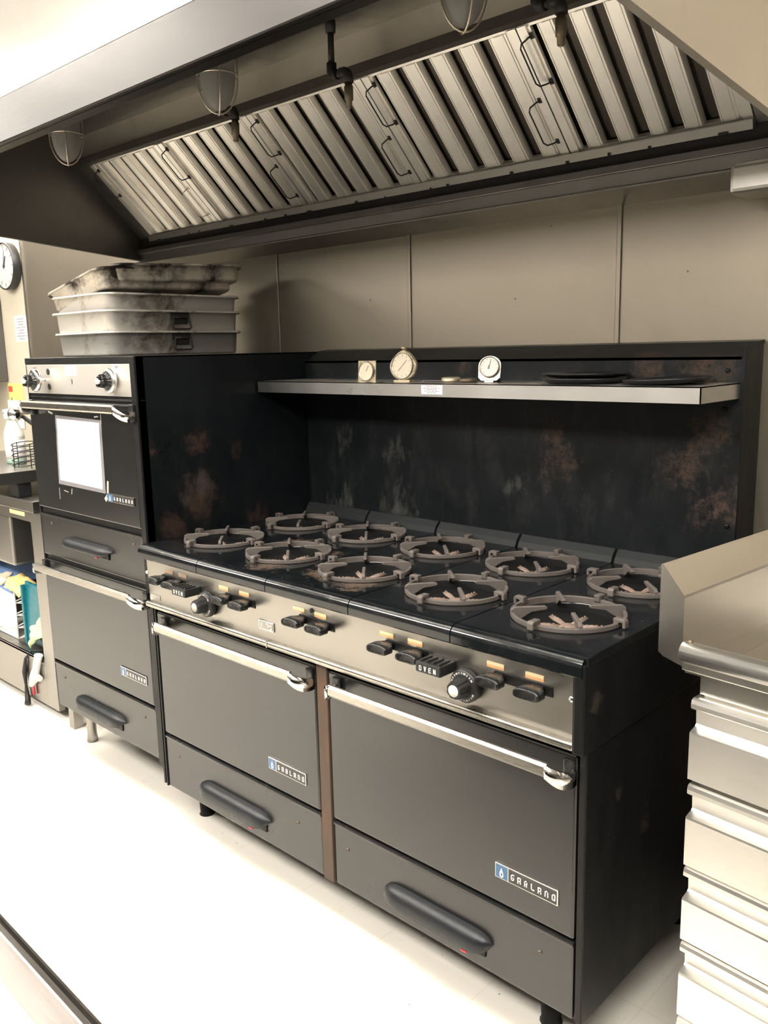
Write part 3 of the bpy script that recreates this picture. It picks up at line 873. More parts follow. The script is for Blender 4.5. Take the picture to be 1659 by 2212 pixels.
# ring grates, liftable
def grate():
    m = mb('cast_iron')
    n = 64; RO, RI = .1225, .1150; zb, zt = -.012, .0095
    def rp(r, z): return [(r*math.cos(2*PI*k/n), r*math.sin(2*PI*k/n), z) for k in range(n)]
    m.loft([rp(RI, zb), rp(RI, zt-.001), rp(RI+.001, zt), rp(RO-.001, zt), rp(RO, zt-.001), rp(RO, 0.0005), rp(RO-.004, 0.0), rp(RO-.005, zb), rp(RI, zb)], True, (False, False), False)
    def bevelled(prof, hw, M, ax='y', bv=.0012):
        b2 = MB(); b2.slots = ['cast_iron']; b2.prism(prof, -hw, hw, ax)
        bmesh.ops.recalc_face_normals(b2.bm, faces=b2.bm.faces[:])
        bmesh.ops.bevel(b2.bm, geom=b2.bm.edges[:], offset=bv, segments=1, affect='EDGES')
        m.merge(b2.bm, M)
    for q in range(4):                       # fingers reaching to the middle, deep at the ring, blunt at the tip
        M = Matrix.Rotation(PI/4+PI/2*q, 4, 'Z')
        bevelled([(.1215, .001), (.1225, .016), (.114, .0215), (.050, .0225), (.044, .0190), (.047, .0145), (.078, .010), (.100, -.004), (.114, -.0105)], .0042, M)
    for q in range(4):                       # outer lugs, hooked over the ring
        M = Matrix.Rotation(PI/2*q, 4, 'Z')
        bevelled([(.112, .004), (.111, .0195), (.135, .0195), (.139, .015), (.139, .001), (.132, .001), (.132, .012), (.1235, .012), (.1225, .002)], .0075, M)
    return m
g0 = tag(grate().build('burner_grate'), 'g', 'grate', 'ring grates on the range')
desc = {0: 'first from the oven side', 1: 'second from the oven side', 2: 'middle one', 3: 'second from the right end', 4: 'at the right end'}
first = True
for i, (cx, cy) in enumerate(BUR):
    o = g0 if i == 0 else g0.copy()
    if i: COL.objects.link(o)
    row = 'front row' if i % 2 == 0 else 'back row'
    o.location = (cx, cy, RT+.0005); o.rotation_euler = (0, 0, random.Random(i).uniform(-.06, .06))
    o['label'] = 'cast iron ring grate in the %s, %s' % (row, desc[i//2])

# things on the shelf
SZ = 1.4025
def gauge_square(x, y):
    t = thing('oven_thermometer', 'square brass oven thermometer standing at the left on the range shelf', 'thermometer', (x, y, SZ))
    M = Matrix.Translation((x, y, SZ)) @ Matrix.Rotation(.10, 4, 'Z') @ Matrix.Rotation(-.07, 4, 'X')
    m = mb('brass_face').box(-.0335, .0335, -.001, .001, 0, .062, .0005, M=M); m.box(-.030, .030, -.001, .03, 0, .0015, M=M); m.build('plate', t)
    m = mb('gauge_steel').lathe([(.0, .0), (.0275, .0), (.0285, -.007), (.0265, -.008), (.0255, -.005)], (0, 0, .031), 'y', n=32, M=M); m.build('bezel', t)
    m = mb('aged_face').lathe([(.0258, -.0052), (.0, -.0052)], (0, 0, .031), 'y', n=32, M=M)
    m.use('ink').box(-.0008, .0008, -.0062, -.0054, 0, .018, M=M @ Matrix.Translation((0, 0, .031)) @ Matrix.Rotation(.5, 4, 'Y'))
    m.box(-.006, .006, -.004, -.001, .058, .061, M=M)
    m.build('dial', t)
gauge_square(.482, .522)
def gauge_big(x, y):
    t = thing('oven_thermometer', 'large pear shaped aged thermometer with ring on top on the range shelf', 'thermometer', (x, y, SZ))
    M = Matrix.Translation((x, y, SZ)) @ Matrix.Rotation(.12, 4, 'Z') @ Matrix.Rotation(-.08, 4, 'X')
    def pear(k, sc=1):
        a = 2*PI*k/48; px, pz = math.sin(a), math.cos(a)
        w = .047*(1-.36*max(0, pz)**1.3); return (px*w*sc, .048+pz*(.043)*sc)
    m = mb('brass_face')
    L = [pear(k) for k in range(48)]
    m.loft([[M @ Vector((p[0], .004, p[1])) for p in L], [M @ Vector((p[0], -.004, p[1])) for p in L], [M @ Vector((p[0]*.94, -.007, .048+(p[1]-.048)*.94)) for p in L]], True, (True, True), True)
    m.box(-.028, .028, -.010, .022, 0, .006, .001, M=M)
    m.lathe([(.006, .088), (.0055, .094), (.009, .094), (.010, .0985), (.006, .0995)], (0, 0, 0), 'z', n=16, M=M)
    for a in range(6):
        px, pz = pear(a*8+4, .86); m.lathe([(.0022, -.0065), (.0018, -.0085), (.0, -.009)], (px, 0, pz), 'y', n=8, M=M)
    m.build('case', t)
    m = mb('gauge_steel').lathe([(.037, -.006), (.0375, -.010), (.035, -.011), (.0345, -.008)], (0, 0, .046), 'y', n=36, M=M); m.build('bezel', t)
    m = mb('aged_face').lathe([(.0348, -.0085), (.0, -.0085)], (0, 0, .046), 'y', n=36, M=M)
    m.use('ink').box(-.0007, .0007, -.0095, -.0087, -.020, .022, M=M @ Matrix.Translation((0, 0, .046)) @ Matrix.Rotation(.75, 4, 'Y'))
    for k in range(12):
        m.box(-.0005, .0005, -.0093, -.0087, .027, .031, M=M @ Matrix.Translation((0, 0, .046)) @ Matrix.Rotation(PI/6*k, 4, 'Y'))
    m.build('dial', t)
gauge_big(.627, .524)
def gauge_round(x, y):
    t = thing('oven_thermometer', 'round white dial thermometer on a bent steel stand at the middle of the shelf', 'thermometer', (x, y, SZ))
    M = Matrix.Translation((x, y, SZ)) @ Matrix.Rotation(.35, 4, 'Z') @ Matrix.Rotation(-.20, 4, 'X')
    poly = [(-.021, .006), (.021, .006), (.030, .014), (.031, .046)]
    for k in range(1, 12):
        a = PI*k/12; poly.append((.031*math.cos(a), .046+.026*math.sin(a)))
    poly += [(-.031, .046), (-.030, .014)]
    m = mb('gauge_steel').prism(poly, -.001, .001, 'y', M=M)
    M2 = Matrix.Translation((x, y, SZ)) @ Matrix.Rotation(.35, 4, 'Z')
    m.box(-.028, .028, -.012, .034, 0, .0015, M=M2); m.box(-.012, .012, -.001, .001, .001, .008, M=M)
    m.prism([(.034, 0), (.036, 0), (.024, .040), (.022, .040)], -.022, .022, 'x', M=M2)
    m.build('stand', t)
    m = mb('gauge_steel').lathe([(.0, .0), (.0265, .0), (.0275, -.009), (.0255, -.010), (.0245, -.007)], (0, 0, .042), 'y', n=36, M=M); m.build('bezel', t)
    m = mb('dial_white').lathe([(.0247, -.0072), (.0, -.0072)], (0, 0, .042), 'y', n=36, M=M)
    m.use('ink').box(-.0022, .0022, -.0082, -.0074, -.006, .004, M=M @ Matrix.Translation((0, 0, .042)) @ Matrix.Rotation(.25, 4, 'Y'))
    m.box(-.0007, .0007, -.0082, -.0074, 0, .018, M=M @ Matrix.Translation((0, 0, .042)) @ Matrix.Rotation(.25, 4, 'Y'))
    for k in range(10): m.box(-.0005, .0005, -.0082, -.0074, .019, .022, M=M @ Matrix.Translation((0, 0, .042)) @ Matrix.Rotation(-2.4+.52*k, 4, 'Y'))
    m.build('dial', t)
gauge_round(.915, .545)
t = thing('pocket_thermometer', 'flat dial thermometer lying face down between the standing ones', 'thermometer', (.74, .57, SZ))
mb('sleeve_grey').box(.675, .74, .545, .60, SZ, SZ+.0016, M=Matrix.Translation((.70, .57, SZ)) @ Matrix.Rotation(.2, 4, 'Z') @ Matrix.Rotation(-.12, 4, 'X') @ Matrix.Translation((-.70, -.562, -SZ))).build('backing', t)
m = mb('brass_face').lathe([(.026, SZ+.001), (.028, SZ+.004), (.027, SZ+.012), (.022, SZ+.0135), (.0, SZ+.0135)], (.762, .575, 0), n=28); m.build('dial', t)
m = mb('nozzle_brass').lathe([(.022, SZ+.0005), (.0255, SZ+.003), (.0255, SZ+.009), (.020, SZ+.0105), (.0, SZ+.0105)], (.823, .575, 0), n=28)
tag(m.build('tin_lid', off=(.823, .575, SZ)), 'small tarnished round lid lying beside the flat thermometer', 'lid')
# dark round plates
def plate(x, y, z, r, label, tilt=(0, 0), h=.014, name='pan_lid'):
    m = mb('dark_lid').lathe([(.0, .0), (r*.80, .0), (r*.93, h*.45), (r, h*.8), (r+.001, h), (r-.002, h), (r*.92, h*.62), (r*.78, .003), (.0, .003)], (0, 0, 0), n=56)
    o = m.build(name); o.location = (x, y, z); o.rotation_euler = (tilt[0], tilt[1], 0)
    return tag(o, label, 'pan')
plate(1.170, .597, SZ, .104, 'dark round pan lying flat on the shelf, under another one')
plate(1.172, .598, SZ+.0155, .104, 'dark round pan on top of its twin on the shelf', h=.010)
plate(1.388, .600, SZ+.002, .100, 'greyish round pan lying alone at the right end of the shelf', tilt=(.01, -.04), h=.012)
# ------------------------------------------------------------------ double oven
OX0, OX1, OY, OB, OT = -.731, -.005, .040, .204, 1.494
ov = thing('double_oven', 'tall black double deck oven with steel control panel left of the range', 'oven', (OX0, OY, 0))
XS = OX1-OX0
m = mb('oven_enamel')
m.box(OX1-.006, OX1, OY+.002, .79, OB-.01, OT-.001, .001)
m.box(OX1-.0005, OX1+.0006, OY+.01, .785, 1.361, 1.3635)
m.box(OX0, OX0+.006, OY+.002, .79, OB, OT-.001, .001); m.box(OX0, OX1, .78, .79, OB, OT-.001)
m.box(OX0, OX1, OY+.002, .79, OT-.006, OT, .001)
m.build('outer_case', ov)
mb('black_plain').box(OX0+.008, OX1-.008, OY+.03, .778, OB, OT-.008).build('oven_body', ov)
m = mb('frame_enamel').box(OX1-.026, OX1, OY-.004, OY+.03, OB-.012, OT-.001, .002)
m.box(OX0, OX0+.008, OY, OY+.03, OB, OT-.001, .001)
m.box(OX0, OX1-.02, OY-.002, OY+.03, 1.473, OT-.001, .001)
m.build('face_frame', ov)
m = mb('oven_panel_steel').box(OX0+.004, OX1-.024, OY, OY+.012, 1.373, 1.471, .001)
m.use('shelf_steel').prism([(-.405+0*k, 1.425) for k in ()] or [(-.402, 1.424), (-.392, 1.424), (-.391, 1.412), (-.397, 1.404), (-.403, 1.412)], OY-.0012, OY, 'y')
m.build('control_panel', ov)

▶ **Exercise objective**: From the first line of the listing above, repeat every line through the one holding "o['label'] = 'cast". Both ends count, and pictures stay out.

▶ **Answer for this exercise**:
Write part 3 of the bpy script that recreates this picture. It picks up at line 873. More parts follow. The script is for Blender 4.5. Take the picture to be 1659 by 2212 pixels.
# ring grates, liftable
def grate():
    m = mb('cast_iron')
    n = 64; RO, RI = .1225, .1150; zb, zt = -.012, .0095
    def rp(r, z): return [(r*math.cos(2*PI*k/n), r*math.sin(2*PI*k/n), z) for k in range(n)]
    m.loft([rp(RI, zb), rp(RI, zt-.001), rp(RI+.001, zt), rp(RO-.001, zt), rp(RO, zt-.001), rp(RO, 0.0005), rp(RO-.004, 0.0), rp(RO-.005, zb), rp(RI, zb)], True, (False, False), False)
    def bevelled(prof, hw, M, ax='y', bv=.0012):
        b2 = MB(); b2.slots = ['cast_iron']; b2.prism(prof, -hw, hw, ax)
        bmesh.ops.recalc_face_normals(b2.bm, faces=b2.bm.faces[:])
        bmesh.ops.bevel(b2.bm, geom=b2.bm.edges[:], offset=bv, segments=1, affect='EDGES')
        m.merge(b2.bm, M)
    for q in range(4):                       # fingers reaching to the middle, deep at the ring, blunt at the tip
        M = Matrix.Rotation(PI/4+PI/2*q, 4, 'Z')
        bevelled([(.1215, .001), (.1225, .016), (.114, .0215), (.050, .0225), (.044, .0190), (.047, .0145), (.078, .010), (.100, -.004), (.114, -.0105)], .0042, M)
    for q in range(4):                       # outer lugs, hooked over the ring
        M = Matrix.Rotation(PI/2*q, 4, 'Z')
        bevelled([(.112, .004), (.111, .0195), (.135, .0195), (.139, .015), (.139, .001), (.132, .001), (.132, .012), (.1235, .012), (.1225, .002)], .0075, M)
    return m
g0 = tag(grate().build('burner_grate'), 'g', 'grate', 'ring grates on the range')
desc = {0: 'first from the oven side', 1: 'second from the oven side', 2: 'middle one', 3: 'second from the right end', 4: 'at the right end'}
first = True
for i, (cx, cy) in enumerate(BUR):
    o = g0 if i == 0 else g0.copy()
    if i: COL.objects.link(o)
    row = 'front row' if i % 2 == 0 else 'back row'
    o.location = (cx, cy, RT+.0005); o.rotation_euler = (0, 0, random.Random(i).uniform(-.06, .06))
    o['label'] = 'cast iron ring grate in the %s, %s' % (row, desc[i//2])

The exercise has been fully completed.